To be done → Copy the lines of the data below exactly, starting at the first and stopping after the line that contains "b.build('bolt', M_RUST, cr)"; include no pictures.

Recorded data →
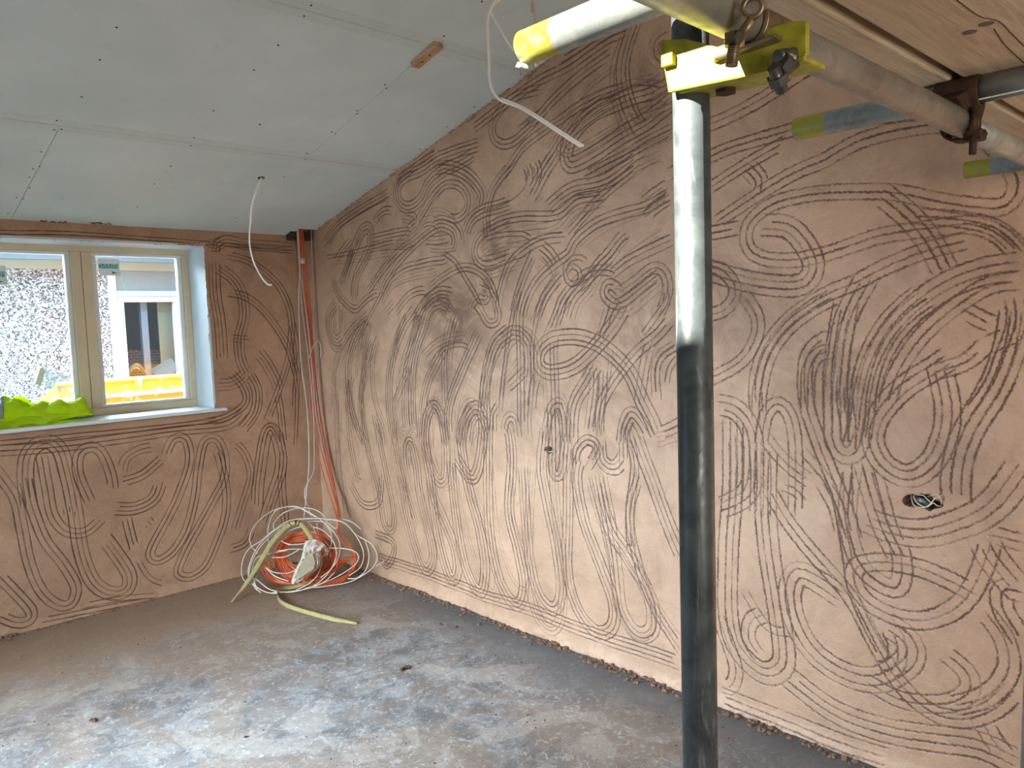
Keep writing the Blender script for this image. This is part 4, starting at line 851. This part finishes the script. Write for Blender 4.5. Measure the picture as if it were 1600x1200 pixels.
# rusty coupler
cr = thing('scaffold_coupler', 'dark rusty coupler hanging at the end of the long tube', 'coupler', (1.69, .51, 1.97))
b = MB(); b.ring((1.65, .495, CZ), (0, 1, 0), R0+.007, R0+.001, .075, n=40); b.build('band', M_RUST, cr, bevel=.002)
b = MB(); b.ring((1.700, .508, 1.952), (1, 0, 0), R0+.007, R0+.001, .045, n=40); b.build('lower_band', M_RUST, cr, bevel=.002)
b = MB(); P = [on(x, y, 1, .47) for x, y in ((1497,150),(1543,122),(1540,170),(1532,196),(1516,205),(1513,178))]; b.prism(P, (0, .045, 0)); b.build('hinge_plate', M_RUST, cr, bevel=.004)
b = MB(); b.tube([on(1522, 168, 1, .462), on(1521, 205, 1, .462)], .0075, 12); b.build('swing_bolt', M_RUST, cr)
b = MB(); b.obox(on(1523, 212, 1, .47), (1, 0, 0), (0, 1, 0), (0, 0, 1), (.016, .016, .010)); b.build('clamp_block', M_RUST, cr, bevel=.003)
b = MB(); b.hexa(on(1533, 210, 1, .46), (1, -.3, 0), .010, .010); b.build('nut', M_RUST, cr)
b = MB(); b.tube([on(1521, 212, 1, .465), on(1519.5, 241, 1, .465)], .0066, 12); b.build('bolt', M_RUST, cr)

# boards
M_BOARD = Mat('scaffold_board', hexc(190, 165, 132), .75); g = M_BOARD.noise(12, 6, .65, stretch=(.35, 7, 7), dist=1.2); g2 = M_BOARD.noise(5, 5)
c = M_BOARD.mix(M_BOARD.ramp(g, .35, .7), hexc(206, 188, 162), hexc(168, 148, 122)); c = M_BOARD.mix(M_BOARD.mul(M_BOARD.ramp(g2, .5, .7), .5), c, hexc(190, 172, 146)); M_BOARD.base(c); M_BOARD.bump(g, .3, .004); M_BOARD = M_BOARD.m
M_HOOP = simple('rusted_nail_plate', hexc(110, 100, 98), .6, .3)
zb = CZ+R0+.003
M_GAPSHADE = simple('gap_shade_board', hexc(92, 72, 52), .85, var=.3, scale=20)
def board(x0, x1, y0, y1, z, label, holes=(), mat=None):
    t = thing('scaffold_board', label, 'board', ((x0+x1)/2, (y0+y1)/2, z), 'scaffold boards overhead')
    b = MB(); b.box(x0, y0, z, x1, y1, z+.038); b.build('plank', mat or M_BOARD, t, bevel=.004)
    for (hx, hy) in holes:
        b = MB(); b.tube([(hx, hy, z+.002), (hx, hy, z-.0008)], .0105, 20); b.build('nail_plate', M_HOOP, t)
    return t
n1 = on(1515, 50, 2, zb); n2 = on(1541, 37, 2, zb)
bt = board(.55, 2.62, .262, .487, zb, 'wide scaffold board overhead with two round nail marks', [(n1[0], n1[1]), (n2[0], n2[1])])
M_CRACK = simple('dark_split', hexc(60, 42, 28), .9, bump=0)
for pts in ([(1495,0),(1530,25),(1560,33),(1580,52),(1600,72)], [(1553,45),(1570,70),(1600,98)]):
    P = [on(x, y, 2, zb) for x, y in pts]; P = spline(P, n=5); b = MB()
    b.tube([q+np.array([0, 0, .0002]) for q in P], .0010, 5); b.build('split', M_CRACK, bt)
board(1.03, 2.62, .508, .575, zb, 'narrow board seen edge-on between the wide board and the long tube')
board(.0, 2.62, .36, .560, zb+.0385, 'upper board added across the gap between the two lower boards, painted dark as shade', mat=M_GAPSHADE)  # board added here, its dark colour stands for shade in the gap
board(-.4, 2.62, .02, .25, zb, 'scaffold board nearest the camera, mostly above the frame')

# ------------------------------------------------------------------ cables
M_WC2 = simple('bright_white_sheath', hexc(248, 246, 240), .45, var=.04, bump=0)
M_WC = simple('white_cable_sheath', hexc(196, 186, 170), .45, var=.05, bump=0); M_OC = simple('orange_cable_sheath', hexc(200, 84, 34), .45, var=.08, bump=0)
M_LILAC = simple('grey_cable_sheath', hexc(190, 184, 178), .45, var=.05, bump=0)
def cable(name, pts, r, mat, label, cat='cable', group=None, flat=1.0, n=8):
    P = spline(pts, n=7); b = MB(); b.tube(P, r, n); o = b.build(name, mat, origin=P[0]); return tag(o, label, cat, group)
# overhead loose cable near the scaffold
hc = thing('loose_cable', 'white loose cable drooping from overhead in front of the sloping ceiling line', 'cable', at(768, 10, 1.7))
P = [np.array([1.30, 1.30, ceil_z(1.30)-.002]), at(800, -60, 1.75), at(785, -8, 1.72), at(768, 12, 1.7), at(762, 40, 1.7), at(764, 90, 1.7), at(766, 130, 1.7), at(780, 155, 1.69), at(812, 168, 1.66), at(845, 188, 1.62), at(875, 208, 1.6), at(908, 229, 1.58)]
b = MB(); b.tube(spline(P, n=8), .0031, 10); b.tube([p+np.array([.004, -.003, .001]) for p in spline(P[7:], n=8)], .0028, 10); b.build('sheath', M_WC2, hc)
P = [at(792, -20, 1.72), at(770, 8, 1.7), at(768, 22, 1.7), at(785, 52, 1.7), at(802, 78, 1.7), at(818, 90, 1.7), at(835, 99, 1.69), at(838, 104, 1.69)]
b = MB(); b.tube(spline(P, n=8), .0024, 10); b.build('second_core', M_WC2, hc)
P = [np.array([1.34, 1.22, ceil_z(1.22)-.002]), at(833, -30, 1.75), at(833, 0, 1.75), at(836, 24, 1.75), at(838, 60, 1.75), at(838, 98, 1.72)]
cable('loose_cable', P, .0030, M_WC, 'short white cable hanging behind the sunlit yellow tube end', 'cable')
fr_ = MB(); c0 = np.array([.806, .815, 1.9965-.022])
for k in range(16):
    a = random.uniform(-1, 1); fr_.tube([c0+ROT[:, 0]*(.006*a), c0+ROT[:, 0]*(.010*a)+ROT[:, 1]*random.uniform(.004, .010)], .0012, 5)
o = fr_.build('frayed_tape', M_WHITE, origin=c0); tag(o, 'frayed white tape hanging at the sunlit yellow tube end', 'tape')
# ceiling drop cable
hp = on_ceiling(408, 278)
dc = thing('ceiling_cable', 'white cable hanging from a round hole in the ceiling near the window', 'cable', hp)
P = [hp+np.array([0, 0, .03]), hp, on(400, 298, 1, 4.04), on(393, 325, 1, 4.04), on(391, 350, 1, 4.04), on(390, 380, 1, 4.04), on(396, 408, 1, 4.04), on(408, 432, 1, 4.03), on(418, 444, 1, 4.02), on(425, 445, 1, 4.01)]
b = MB(); b.tube(spline(P, n=8), .0042, 10); b.tube([p+np.array([.006, 0, 0]) for p in spline(P[:5], n=8)], .003, 8); b.build('sheath', M_WC2, dc)
b = MB(); b.tube([hp+CN*.0001, hp+CN*.0009], .020, 26); b.build('hole_shade_disc', simple('dark_hole', hexc(70, 62, 56), .95, bump=0), dc)  # solid dark disc painted for the shade inside the hole
# cables coming down in the corner
YC = 4.76
def cy(*pp, y=YC): return [np.array([on(x, yy, 1, y+dy)[0], y+dy, on(x, yy, 1, y+dy)[2]]) for x, yy, dy in pp]
top = on(471, 362, 1, YC)[2]+.12
OR = [
 [(467,366,0),(470,420,0),(477,480,0),(484,540,0),(488,600,0),(497,680,-.05),(512,740,-.16),(529,800,-.30)],
 [(469,366,0),(474,430,0),(482,500,0),(487,545,0),(492,620,0),(506,700,-.05),(520,760,-.16),(530,806,-.30)],
 [(471,366,0),(478,440,0),(484,500,0),(489,548,0),(495,610,0),(508,690,-.05),(523,760,-.16),(531,806,-.30)],
 [(468,366,.01),(472,440,0),(480,510,0),(484,560,0),(484,620,0),(492,690,-.05),(508,750,-.16),(527,810,-.30)],
 [(472,366,.01),(480,430,0),(486,500,0),(490,550,0),(499,640,0),(513,720,-.08),(525,770,-.20),(531,800,-.32)]]
olab = ['orange cable coming down the corner, leftmost of the orange bundle at its top', 'orange cable coming down the corner in the middle of the bundle', 'orange cable coming down the corner, nearest the right wall at its top', 'orange cable that bows left of the bundle half way down the corner', 'orange cable that bows towards the right wall below the knot']
for P, lab in zip(OR, olab):
    q = cy(*P); q[0][2] = top; q = [np.minimum(p, [2.655, 9, 9]) for p in q]; cable('orange_cable', q, .0036, M_OC, lab, 'cable', 'orange cables in the corner')
WHI = [
 ([(464,366,0),(468,420,0),(467,470,-.02),(470,560,-.03),(480,640,-.05),(483,720,-.10),(479,770,-.16),(475,808,-.2)], 'white cable hanging furthest left down the corner'),
 ([(465,366,0),(469,420,0),(472,480,-.01),(482,560,-.01),(490,650,-.03),(491,720,-.08),(489,740,-.1),(476,770,-.14),(487,808,-.2)], 'white cable that kinks left above the coil'),
 ([(466,366,0),(471,430,0),(480,500,-.01),(488,580,-.02),(494,650,-.03),(507,720,-.08),(519,765,-.16),(532,806,-.3)], 'white cable running down along the orange bundle'),
 ([(487,366,0),(489,400,.02),(490,450,.02),(490,500,.02),(495,560,.02),(496,600,0),(500,660,0),(516,740,-.1),(536,812,-.3)], 'thin grey cable closest to the right wall in the corner'),
 ([(483,560,-.02),(489,542,-.02),(497,533,-.03),(505,540,-.03),(507,552,-.03),(500,560,-.03)], 'small hooked end of cable looped at the knot in the corner')]
for P, lab in WHI:
    q = cy(*P)
    if P[0][1] < 400: q[0][2] = top
    q = [np.minimum(p, [2.658, 9, 9]) for p in q]
    cable('white_cable', q, .0036 if 'thin' not in lab else .0022, M_WC if 'thin' not in lab else M_LILAC, lab, 'cable', 'white cables in the corner')
b = MB(); q = on(473, 408, 1, YC-.01); b.ring(q, (.1, 0, 1), .014, .012, .035); tag(b.build('tape_wrap', M_LILAC, origin=q), 'pale tape wrapped round the orange bundle near the ceiling', 'tape')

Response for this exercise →
Keep writing the Blender script for this image. This is part 4, starting at line 851. This part finishes the script. Write for Blender 4.5. Measure the picture as if it were 1600x1200 pixels.
# rusty coupler
cr = thing('scaffold_coupler', 'dark rusty coupler hanging at the end of the long tube', 'coupler', (1.69, .51, 1.97))
b = MB(); b.ring((1.65, .495, CZ), (0, 1, 0), R0+.007, R0+.001, .075, n=40); b.build('band', M_RUST, cr, bevel=.002)
b = MB(); b.ring((1.700, .508, 1.952), (1, 0, 0), R0+.007, R0+.001, .045, n=40); b.build('lower_band', M_RUST, cr, bevel=.002)
b = MB(); P = [on(x, y, 1, .47) for x, y in ((1497,150),(1543,122),(1540,170),(1532,196),(1516,205),(1513,178))]; b.prism(P, (0, .045, 0)); b.build('hinge_plate', M_RUST, cr, bevel=.004)
b = MB(); b.tube([on(1522, 168, 1, .462), on(1521, 205, 1, .462)], .0075, 12); b.build('swing_bolt', M_RUST, cr)
b = MB(); b.obox(on(1523, 212, 1, .47), (1, 0, 0), (0, 1, 0), (0, 0, 1), (.016, .016, .010)); b.build('clamp_block', M_RUST, cr, bevel=.003)
b = MB(); b.hexa(on(1533, 210, 1, .46), (1, -.3, 0), .010, .010); b.build('nut', M_RUST, cr)
b = MB(); b.tube([on(1521, 212, 1, .465), on(1519.5, 241, 1, .465)], .0066, 12); b.build('bolt', M_RUST, cr)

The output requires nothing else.